50,000 LECTURERS and higher education workers have started 14 days of strike action in a battle over pay, pensions and working conditions.
It follows on from an 8 day strike by 60 universities in November and December last year. Re-balloting of institutions where previous ballots did not meet the 50 per cent turnout threshold required by the Tory anti-union laws has increased the total number on strike to 74.
Four fights
The union is in dispute over two separate but related issues. The first is to defend the USS pension scheme. University bosses are trying to make workers pay more for less – despite the union agreeing to changes in 2011 that will leave the typical USS member around £240,000 worse off in retirement.
The second issue is a fight over pay, workload, equality and casualisation. Since 2009, real pay has fallen by 20 per cent, the gender and ethnic pay gap is increasing, and the proliferation of precarious contracts is putting intolerable pressure on staff.
The context for this assault is the marketisation of the higher education sector, turning education into a commodity in a marketplace of student ‘consumers’. This neoliberal project has been underway across Europe for decades, but accelerated in Britain under New Labour and the Coalition government, with the introduction of tuition fees forcing universities to compete for students.
The ballooning salaries of university managers, the proliferation of prestige building projects in order to attract prospective ‘customers’, are being paid for by scrapping ‘unprofitable’ courses, attacking employees pay and conditions, and failing to invest in teaching and research that students need.
Solidarity
This marketisation of higher education which treats students as cash cows to be milked by for-profit rip-off merchants from campus cafeterias to residential halls is a major factor in the widespread support for the strike among students.
University bosses are doing everything they can to undermine student-worker solidarity. It started with campaigns playing on students’ status as consumers, pointing out that support for the strike would cause students to miss contact time they were paying for.

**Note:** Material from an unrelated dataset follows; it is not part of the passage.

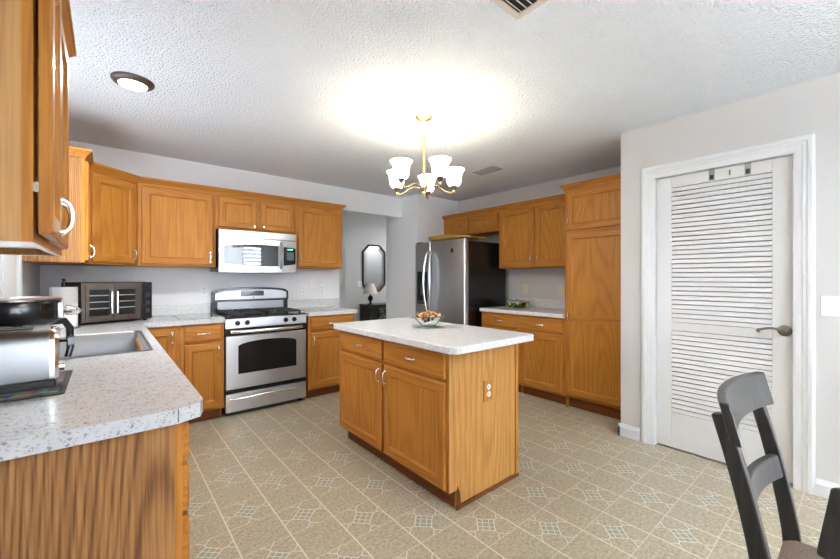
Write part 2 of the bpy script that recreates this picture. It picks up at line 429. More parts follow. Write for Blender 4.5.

But it rapidly escalated to punitive measures. Many university managements have threatened students with suspension or expulsion from their course if they refuse to cross picket lines. For international students on Tier 4 visas, being disciplined for supporting their lecturers carries the threat of forcible deportation.
Fat cat bosses are clearly happy to trouser £250,000+ a year salaries from student fees – but don’t want those ‘consumers’ to express an opinion on their own conditions of study. The basic solidarity of students who recognise that teaching conditions are learning conditions will be key to maintaining a united front against university management.
The exploitative and disciplinary character of higher education – upfront payments, crippling debt, and threat of sanctions – mean students need to organise together to fight alongside staff to defend higher education as a public service, accessible to all.
Unfortunately, the National Union of Students, which betrayed the fight against the trebling of tuition fees in 2011, is not an independent defender of students’ interests.
Students who want to show real solidarity with the UCU and their classmates should join the Student Left Network’s Student Strike Solidarity campaign.
Rank and file
Since 2018, the UCU has undergone a profound shift to the left; the impact of casualisation and extended strike campaigns have won the union thousands of new members.
Last year, the old leadership of the union was ousted, with independent left candidate Jo Grady elected as General Secretary.
This came in reaction to the previous leadership’s sell-out of the pensions strike in 2018 – despite a powerful grassroots opposition, which culminated in the bureaucracy closing down the union’s conference in an attempt to prevent criticism of former General Secretary Sally Hunt.
Despite the talk of a new rank and file direction for the union, the old bureaucracy which led the union since its inception 15 years ago remains largely unchanged and committed to the same methods which have seen lecturers trampled over by successive governments and their agents in the university senates.
With members determined to fight, and with strong support from students, there is a real opportunity to channel the anger into a strategy that can win.
The key task for rank and file UCU members is to take control of the dispute, by fighting to put the dispute under the control of a strike committee composed of recallable delegates from the branches.
The strike committee should democratically agree the objectives of the strike, its duration, and retain the right to decide if and when to call of the action.
Building a rank and file movement in the course of the action can be the first step to a wider transformation of the union into an instrument for struggle that can defend and fight for a positive vision of the whole post-16 education sector.